As far as alt-click goes - you should get profile for a single star looking like this:

In top part it says FWHM in pixels (in this case since image is not plate solved and I did not enter plate scale factor).

16 minutes ago, Padraic M said:

Also, AstroImageJ seems to approximate a FWHM based on user-defined constants (i.e. the 13/19/26 radii above, and/or the FWHM factor pf 1.4). Do you have a different way of calculating FWHM?

I don't think it approximates anything - it does Gaussian fitting and calculates FWHM (and other parameters).

Above radii are essential part of photometry process.

You need to tell how much of signal is considered star in the image - first radius / first aperture

You also need to tell software how to calculate background - this is where second and third radius come in - anything between second and third radius will be considered "Sky"

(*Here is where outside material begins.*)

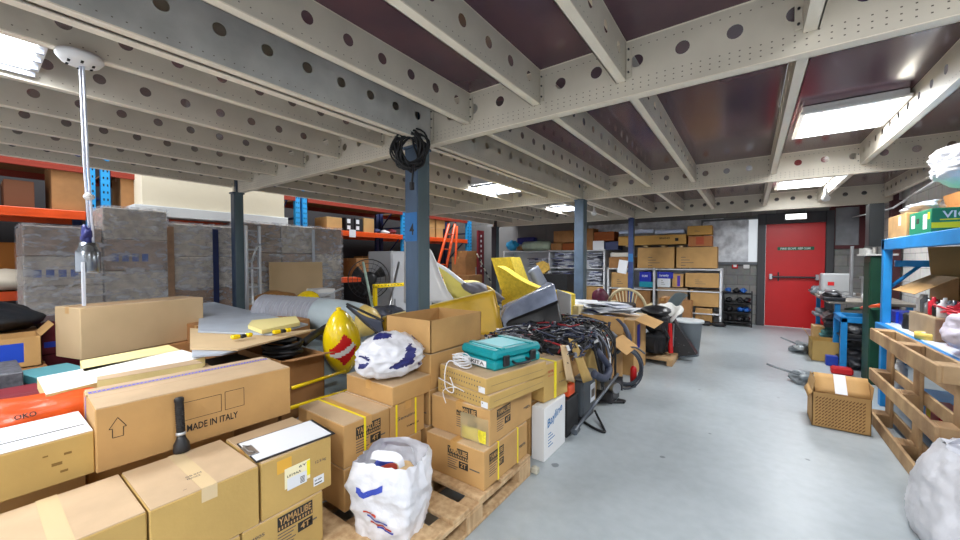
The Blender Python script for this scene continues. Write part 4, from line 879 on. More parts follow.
# ================================================================== GREY SHEETS, HOSES, BARRELS
gs = mat('grey_sheet', srgb(176,184,196), 0.5, var=0.1)
sheet('grey_sheet', 'large pale grey sheet lying behind the long carton', ((200,303),(214,302),(308,324),(272,334),(198,331)), 0.85, 0.012, gs, 'sheet')
sheet('cardboard_sheet', 'corrugated cardboard sheet under the large grey sheet', ((190,328),(270,333),(316,329),(238,349),(190,348)), 0.835, 0.012, card_p, 'cardboard')
sheet('grey_sheet', 'narrow pale sheet in front, closest to the printed tape carton', ((192,342),(236,340),(262,343),(222,354),(192,356)), 0.82, 0.01, gs, 'sheet')
q = sheet('foam_slab', 'cream yellow foam slab on the grey sheet', ((248,325),(252,320),(296,316),(300,322),(262,330)), 0.885, 0.03, mat('pale_foam', srgb(236,220,150), 0.8), 'foam')
for px, lb in ((239,'yellow and black spring clamp, left one on the sheets'),(279,'yellow and black spring clamp near the foam slab')):
    p = atZ(px+4, 336 if px < 250 else 331, 0.865); t = T('clamp', lb, 'clamp', (p.x, p.y, 0.852))
    MB(yel).box(-0.02,0.02,-0.075,-0.02,0,0.03,0,0.008).build('clamp_grip', t); MB(blackp).box(-0.018,0.018,-0.018,0.018,0,0.025,0,0.006).build('clamp_jaw', t); MB(yel).box(-0.02,0.02,0.02,0.06,0,0.03,0,0.008).build('clamp_grip', t)
for i, (y0_, y1_) in enumerate(((0.98,1.38),(1.4,1.8))): carton('cardboard_carton', ['left','right'][i]+' carton holding up the grey sheets', -4.4, -3.55, y0_+0.22, y1_+0.22, 0.3, 0.82, m=card_d)
carton('black_case', 'black equipment case beneath the sheets behind long carton', -3.3, -2.7, 0.99, 1.27, 0.42, 0.66, m=blackm, tape=None, seam=False, cat='case')
carton('cardboard_carton', 'base carton under the black equipment case', -3.3, -2.65, 0.98, 1.27, 0.0, 0.41, m=card_d)
open_carton('open_carton', 'open carton full of coiled black hose behind long carton', -3.32, -2.62, 1.28, 1.60, 0.36, 0.70, m=card_d, flaps=(('E',170),))
carton('cardboard_carton', 'base carton under the carton of black hose', -3.3, -2.65, 1.29, 1.62, 0.0, 0.355, m=card_d)
t = T('black_hose', 'coiled black hose heaped in the open brown carton', 'hose', (-2.95, 1.44, 0.68)); b = MB(blackm); rr = random.Random(9)
for i in range(9):
    ox, oy, oz = (rr.random()-.5)*0.12, (rr.random()-.5)*0.04, 0.012*i; ra = 0.13+0.06*rr.random()
    b.tube([(ox+ra*1.15*math.cos(a), oy+ra*0.62*math.sin(a), oz+0.02*math.sin(a+i)) for a in [2*PI*k/20 for k in range(20)]], 0.014, closed=True)
b.build('hose_coil', t)
b = MB(blackm); b.tube(spline([(0.15,0.1,0.08),(0.1,0.22,0.12),(0.0,0.42,0.16)],6), 0.03, n=8); b.cyl((0.0,0.42,0.16),(-0.05,0.6,0.17),0.012,m=alu); b.build('hose_nozzle', t)
for (p0, p1, z, lb) in (((292,388),(345,371),0.52,'upper yellow metal bar behind the clipboard carton'),((290,408),(356,388),0.45,'lower yellow metal bar behind the clipboard carton')):
    a = atZ(*p0, z); c = atZ(*p1, z); b = MB(yel, ink); b.tube([a, c], 0.014, n=4)
    q = b.build('yellow_bar', None, lb); setp(q, cat='bar')
b = MB(mat('fallen_grey_fabric', srgb(120,122,126), 0.7, var=0.3)); blob(b, (0,0,0), (0.3,0.35,0.22), amp=0.3, sub=4, seed=13, flat=-0.2); q = b.build('fabric_bundle', None, 'grey rumpled cover lying beneath the yellow bars', loc=(-2.35, 1.62, 0.22)); setp(q, cat='fabric')
# drum / corrugated duct / white barrel
dz = 0.86
a = atX(250,311,-4.3); c = atX(300,311,-3.75)
t = T('corrugated_duct', 'wide pale grey corrugated duct lying on its side', 'duct', (0,0,0)); b = MB(mat('duct_grey', srgb(172,174,184), 0.5), dgrey)
A = Vector((-4.35,1.92,0.83)); Bq = Vector((-3.78,2.24,0.80)); 
prof = []; n = 13; Lq = (Bq-A).length; MM = Matrix.Translation(A) @ (Bq-A).to_track_quat('Z','Y').to_matrix().to_4x4()
for i in range(n*2+1): prof.append((0.20 if i % 2 else 0.178, Lq*i/(2*n)))
b.lathe(prof, 28, 0, MM, smooth=False); b.build('duct_tube', t)
t = T('white_barrel', 'pale blue-grey barrel cowling beside the corrugated duct', 'barrel', (0,0,0)); b = MB(mat('barrel_white', srgb(186,200,206), 0.35, var=0.08), mat('barrel_yellow', srgb(236,206,120), 0.4))
A2 = Bq; B2 = Vector((-3.15,2.5,0.76)); MM = Matrix.Translation(A2) @ (B2-A2).to_track_quat('Z','Y').to_matrix().to_4x4(); Lb = (B2-A2).length
b.lathe([(0.17,0.005),(0.195,0.02),(0.2,Lb*0.3),(0.19,Lb*0.6),(0.17,Lb*0.8)], 28, 0, MM); b.build('barrel_body', t)
b = MB(mat('barrel_yellow', srgb(236,206,120), 0.4)); b.lathe([(0.17,Lb*0.8),(0.14,Lb*0.95),(0.08,Lb*1.04),(0.001,Lb*1.06)], 28, 0, MM); b.build('barrel_cap', t, 'pale yellow domed end')
b = MB(mat('barrel_white', srgb(186,200,206), 0.35)); b.lathe([(0.06,Lb*0.0),(0.06,0.02),(0.045,0.03),(0.001,0.03)], 20, 0, Matrix.Translation(A2+(B2-A2)*0.55+Vector((0.13,-0.1,0.08))) @ Vector((0.7,-0.6,0.4)).to_track_quat('Z','Y').to_matrix().to_4x4()); b.build('boss', t)
carton('grey_crate', 'pale grey crate carrying the duct and barrel', -4.5, -2.95, 2.12, 2.75, 0.0, 0.565, m=mat('crate_grey', srgb(160,170,178), 0.5), tape=None, seam=False, cat='crate')
carton('grey_crate', 'pale blue-grey lidded crate below the white barrel', -3.6, -2.85, 1.72, 2.08, 0.0, 0.6, m=mat('crate_pale', srgb(170,188,196), 0.5), tape=None, seam=False, cat='crate')
# yellow helmet like cover
p = atX(308,296,-4.6); t = T('yellow_cover', 'yellow dome cover with dark opening behind the duct', 'cover', (p.x, p.y, p.z-0.1)); b = MB(yel); b.lathe([(0.15,0.0),(0.15,0.06),(0.12,0.12),(0.06,0.16),(0.001,0.17)], 20); b.build('dome', t)
b = MB(blackp); b.lathe([(0.10,0.0),(0.085,0.05),(0.001,0.06)], 16, 0, Matrix.Translation((0.1,-0.03,0.0)) @ Matrix.Rotation(math.radians(60),4,'Y')); b.build('opening', t)
carton('cardboard_carton', 'rumpled brown carton behind the corrugated duct', -5.1, -4.45, 2.1, 2.95, 0.0, 0.84, m=card_d)
b = MB(alu); b.tube([atX(322,297,-4.4), atX(343,288,-4.6)], 0.014); q = b.build('metal_tube', None, 'thin bright metal tube above the white barrel'); setp(q, cat='tube')
b = MB(mat('brown_sack', srgb(140,98,48), 0.8)); blob(b, (0,0,0), (0.16,0.22,0.09), amp=0.25, sub=3); q = b.build('sack', None, 'brown crumpled sack behind the corrugated duct', loc=(-4.8, atX(276,298,-4.8).y, 0.93)); setp(q, cat='sack')
# small white drawers
p = atX(327,300,-4.8); t = T('drawer_unit', 'small white drawer unit beyond the barrel', 'drawers', (p.x-0.15, p.y, 0)); b = MB(white); b.box(-0.15,0.15,-0.13,0.13,0,1.0,0,0.006); b.build('drawer_case', t)
for k in range(6): MB(mat('drawer_grey', srgb(190,196,204), 0.4)).box(0.15,0.165,-0.115,0.115,0.25+k*0.12,0.35+k*0.12,0,0.004).build('drawer', t); MB(metal).box(0.165,0.178,-0.04,0.04,0.29+k*0.12,0.305+k*0.12,0,0.003).build('handle', t.children[-1])
# buoy with dive flag
bx = -2.78; ce = atX(342,342,bx)
t = T('dive_float', 'glossy yellow dive float with red and white flag', 'float', ce, rot=(math.radians(8),0,math.radians(20)))
b = MB(yel, redp, white)
def fl(u, v):
    a = 2*PI*u; s_ = v; z = 0.285-0.57*s_; r_ = 0.185*math.sin(PI*min(1, s_**0.85))**0.62*(0.72+0.38*s_); return (r_*0.85*math.cos(a), r_*math.sin(a), z)
b.grid(fl, 60, 50, 0)
for i, f in enumerate(b.f):
    c = sum((b.v[k] for k in f), Vector())/len(f); yy, zz = c.y+0.095, c.z+0.03
    if c.x > 0 and abs(yy)/0.09+abs(zz)/0.14 < 1:
        b.fm[i] = 2 if abs(yy*0.55-(zz))*0.9 < 0.022 else 1
b.build('float_body', t, recalc=False)
b = MB(yel); b.lathe([(0.02,0.27),(0.02,0.3),(0.001,0.3)], 12); b.build('valve', t)
# black fin lying against it
t = T('swim_fin', 'grey black rubber fin leaning on the yellow float', 'fin', (0,0,0)); b = MB(mat('fin_grey', srgb(62,68,84), 0.4))
P0, P1 = atX(347,306,-2.62), atX(381,334,-2.2); dx = (P1-P0)
side_ = Vector((0.2,-0.05,0.6)).normalized()
b.grid(lambda u, v: P0+dx*u+side_*((0.02+0.10*u)*(v-0.1))+Vector((0.02*math.cos(PI*v),0,-0.03*math.sin(PI*u))), 12, 6, 0, thick=0.012); b.build('fin_blade', t)
for k in (0.0, 1.0): MB(blackm).tube([P0+dx*u+side_*((0.02+0.10*u)*(k-0.1)) for u in (0,.25,.5,.75,1)], 0.01).build('fin_rib', t)
# fan -------------------------------------------------------------
fc = atX(369,279,-5.0); t = T('pedestal_fan', 'large black pedestal fan with wire guard', 'fan', (fc.x, fc.y, 0)); zc = fc.z; Rf = 0.32; MF = Matrix.Translation((0,0,zc)) @ Vector((0.8,-0.6,0)).to_track_quat('Z','Y').to_matrix().to_4x4()
b = MB(darkmetal)
def ring(b, r, z, tr, n=32, m=0): b.tube([MF @ Vector((r*math.cos(2*PI*k/n), r*math.sin(2*PI*k/n), z)) for k in range(n)], tr, closed=True, m=m)
for r_, z_ in ((Rf,0.0),(Rf,0.07),(Rf*0.8,0.1),(Rf*0.55,0.12),(0.12,0.13)): ring(b, r_, z_, 0.004)
ring(b, Rf, 0.03, 0.008)
for k in range(24):
    a = 2*PI*k/24; b.tube([MF @ Vector((r_*math.cos(a), r_*math.sin(a), z_)) for r_, z_ in ((0.12,0.13),(Rf*0.55,0.12),(Rf*0.8,0.1),(Rf,0.06))], 0.0025, n=4)
b.build('guard', t)
b = MB(blackp)
for k in range(3):
    a = 2*PI*k/3+0.5; b.grid(lambda u, v, a=a: MF @ Vector((math.cos(a+0.7*(v-.5))*(0.05+0.22*u), math.sin(a+0.7*(v-.5))*(0.05+0.22*u), 0.05+0.04*(v-.5))), 6, 5, 0, thick=0.004)
b.build('blade', t)
b = MB(blackp); b.lathe([(0.001,-0.12),(0.1,-0.1),(0.12,0.0),(0.11,0.13),(0.06,0.14),(0.001,0.14)], 20, 0, MF); b.build('motor', t)
MB(blackp).cyl((0,0,0.03),(0,0,zc-0.08),0.03).build('pole', t); MB(blackp).lathe([(0.001,0),(0.25,0),(0.25,0.02),(0.05,0.04),(0.001,0.04)], 20).build('base', t)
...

And yes, you need to set those sensibly for photometry calculations to work.

[barbulo]

20 minutes ago, Padraic M said:

the measurements table doesn't contain FWHM.

Same here! When I alt+click I have the seeing profile of the single star, as depicted by @vlaiv in the previous post. But in the FWHM column is missing in the tote view. 

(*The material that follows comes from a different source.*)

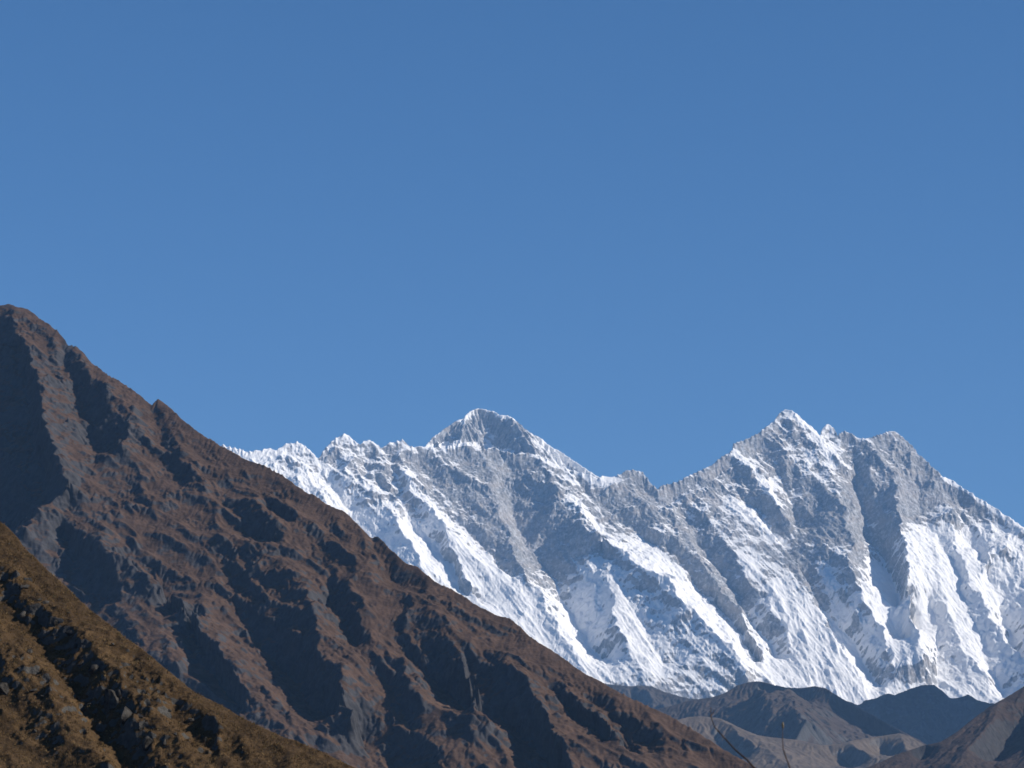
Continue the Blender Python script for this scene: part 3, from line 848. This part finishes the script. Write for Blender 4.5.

Trying to solve the issue, I updated the AtroimageJ app to its latest version (3.40). Now I can't open any image file. 🤦‍♂️

Tonight is the fist clear in weeks so I will try to troubleshoot any other night. 

[alacant]

40 minutes ago, Padraic M said:

different way of calculating FWHM

There's a good method described here.

Open source download here.

HTH

[Padraic M]

Thanks Vlaiv,

57 minutes ago, vlaiv said:

you can select FWHM measure to be included

Yes, I have that selected. Still no sign. I'll keep reading and trying - I don't want to hog your time! I can get FWHM in the seeing profile. Also in pixels, although I've plate-solved and set the plate scale. 

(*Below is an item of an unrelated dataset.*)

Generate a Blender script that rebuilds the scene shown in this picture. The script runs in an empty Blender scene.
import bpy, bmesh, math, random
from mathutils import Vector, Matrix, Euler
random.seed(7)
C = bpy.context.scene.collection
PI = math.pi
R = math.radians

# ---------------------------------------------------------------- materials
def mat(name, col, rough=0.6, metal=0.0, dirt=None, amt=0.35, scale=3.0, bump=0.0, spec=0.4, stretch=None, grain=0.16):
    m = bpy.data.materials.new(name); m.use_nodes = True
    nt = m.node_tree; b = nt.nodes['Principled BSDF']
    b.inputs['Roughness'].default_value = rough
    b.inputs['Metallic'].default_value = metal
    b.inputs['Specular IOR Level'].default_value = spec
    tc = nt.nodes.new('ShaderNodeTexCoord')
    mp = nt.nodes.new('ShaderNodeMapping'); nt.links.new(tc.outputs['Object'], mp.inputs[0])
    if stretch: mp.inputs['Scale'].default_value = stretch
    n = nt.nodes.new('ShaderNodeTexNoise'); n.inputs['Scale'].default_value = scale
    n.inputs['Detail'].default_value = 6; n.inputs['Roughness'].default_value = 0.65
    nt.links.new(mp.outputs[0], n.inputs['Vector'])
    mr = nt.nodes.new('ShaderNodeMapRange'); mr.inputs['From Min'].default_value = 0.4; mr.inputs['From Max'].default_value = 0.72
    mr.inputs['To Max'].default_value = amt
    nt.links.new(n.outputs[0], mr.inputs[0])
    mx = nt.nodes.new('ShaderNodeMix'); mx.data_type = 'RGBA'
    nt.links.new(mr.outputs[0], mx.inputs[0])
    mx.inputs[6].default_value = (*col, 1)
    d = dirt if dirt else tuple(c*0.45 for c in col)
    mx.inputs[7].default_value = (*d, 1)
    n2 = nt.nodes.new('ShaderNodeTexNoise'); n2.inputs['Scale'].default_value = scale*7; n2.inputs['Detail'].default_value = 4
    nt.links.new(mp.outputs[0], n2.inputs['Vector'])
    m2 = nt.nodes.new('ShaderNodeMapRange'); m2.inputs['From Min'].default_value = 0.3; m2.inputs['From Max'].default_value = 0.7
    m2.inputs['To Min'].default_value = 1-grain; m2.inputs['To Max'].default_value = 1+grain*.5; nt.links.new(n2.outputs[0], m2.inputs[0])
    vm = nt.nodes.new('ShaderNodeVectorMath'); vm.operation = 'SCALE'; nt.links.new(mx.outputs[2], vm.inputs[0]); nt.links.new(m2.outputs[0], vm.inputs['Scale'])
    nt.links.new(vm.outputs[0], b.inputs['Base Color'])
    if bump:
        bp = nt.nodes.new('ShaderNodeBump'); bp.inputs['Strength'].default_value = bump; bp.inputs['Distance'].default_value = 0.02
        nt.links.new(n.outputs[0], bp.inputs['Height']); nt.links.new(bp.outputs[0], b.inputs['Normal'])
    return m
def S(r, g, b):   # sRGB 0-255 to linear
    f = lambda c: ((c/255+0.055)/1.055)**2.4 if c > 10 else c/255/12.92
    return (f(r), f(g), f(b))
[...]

This is how my radii are set. 

57 minutes ago, barbulo said:

Now I can't open any image file. 🤦‍♂️

Oops! I'm on 3.2 so maybe it's worth the risk??

@alacant thanks for that link. I have Siril installed so will take a look. 

 

[vlaiv]

11 minutes ago, Padraic M said:

es, I have that selected. Still no sign. I'll keep reading and trying - I don't want to hog your time! I can get FWHM in the seeing profile. Also in pixels, although I've plate-solved and set the plate scale. 

That profile looks like clipped, so be careful - use stars that are not saturated in their cores (less bright ones) for FWHM measurement.

[Padraic M]

Yes, I noticed. It may be showing that a shorter exposure/lower gain might be appropriate as quite a few stars are saturated at that level.